Por un lado, resultaba harto complejo que los negociadores de las condiciones laborales en las empresas, hombres en su inmensa mayoría y pertenecientes a instituciones muy masculinizadas (empresariales y sindicales), contasen con preparación y sensibilidad suficiente para abordar este tipo de acuerdos. Aunque pueda resultarnos kafkiano imaginarnos a Manuel Muñoz o Santiago Romero negociando un plan de igualdad o un protocolo de acoso, lo cierto es que personas con este perfil son los encargados de abordar asuntos tan delicados.
A estas dificultades hay que añadir la propia actitud de muchos trabajadores y trabajadoras, cuya prioridad pasaba y pasa por una subida salarial antes que por mejorar la igualdad en las empresas o evitar el acoso sexual. Para mucha gente, puede resultar perfectamente comprensible que se prefiera ganar más dinero en vez de proteger a una parte de la plantilla de eventuales situaciones de acoso. Pues bien, que se lo pregunten a las tres profesoras que tuvieron que abandonar la Universidad acosadas por un superior académico.
En todo caso, la citada Ley de Igualdad, aun representando un avance, evidenciaba serias carencias dado que obligaba a negociar pero no a acordar, lo que en una relación de desequilibrio de fuerzas como ocurre en las relaciones laborales, abocaba en la mayoría de los casos a un fracaso anunciado para una de las partes, la más débil, los trabajadores. En el caso de no alcanzar acuerdo la propia empresa podía poner en marcha su propio plan de igualdad previa mediación de la Inspección de Trabajo.
En todo caso, las empresas obligadas a negociar planes de igualdad eran las que contaban con más de 250 personas en plantilla, lo cual, dado el tamaño de las empresas en España, excluía de esta obligación a la inmensa mayoría.
A pesar de las dificultades, los esfuerzos por avanzar fueron importantes, con campañas de sensibilización, equipos técnicos y agentes de igualdad que asesoraban directamente en las negociaciones, modelos de protocolo facilitados por el propio Instituto de la Mujer, políticas de motivación para que empresas sin obligación, dentro de su responsabilidad social corporativa contemplaran medidas de igualdad. Toda una ardua e ingente tarea que se vio truncada, principalmente por un cambio radical en las prioridades políticas del país.

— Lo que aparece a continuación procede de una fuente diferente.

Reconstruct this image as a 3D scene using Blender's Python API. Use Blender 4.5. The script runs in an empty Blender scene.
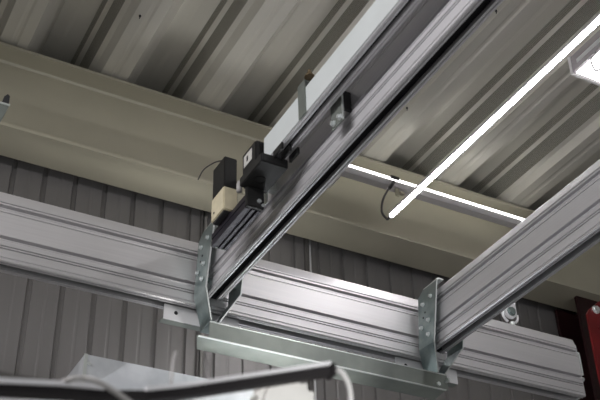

Con la llegada del PP, de inmediato se impuso una devastadora reforma laboral que supuso un verdadero torpedo directo sobre la línea de flotación de las relaciones laborales. Por un lado, acababa en la práctica con la negociación colectiva (principal marco para el desarrollo de estos planes) y terminaba de desestructurar el tejido empresarial, atomizándolo y abriendo paso a una legión de trabajadores, los autónomos, carentes de los más elementales derechos sindicales. Como resultado, los pocos y limitados planes de igualdad quedaron sin firmar en un cajón o resultaban ineficaces.
Ante este panorama, incapaz de evitar casos como los que han saltado estos días a la opinión pública, está claro que la denuncia y la difusión en medios de comunicación es una de las más eficaces herramientas con que contamos. Pero cabe preguntarse ¿tiene que ocurrir esto, que estos casos se conviertan en noticia para que nos rasguemos las vestiduras, nos convirtamos por unos días todos en las Simone de Beauvoir del 2017 y hagamos gala del más absoluto rechazo? ¿O deberíamos analizar con mayor profundidad los comportamientos colectivos y los tics individuales que de manera cotidiana reproducimos? Quizás esta sea también una eficaz forma de combatir este drama más allá de los efímeros titulares y de los 140 caracteres.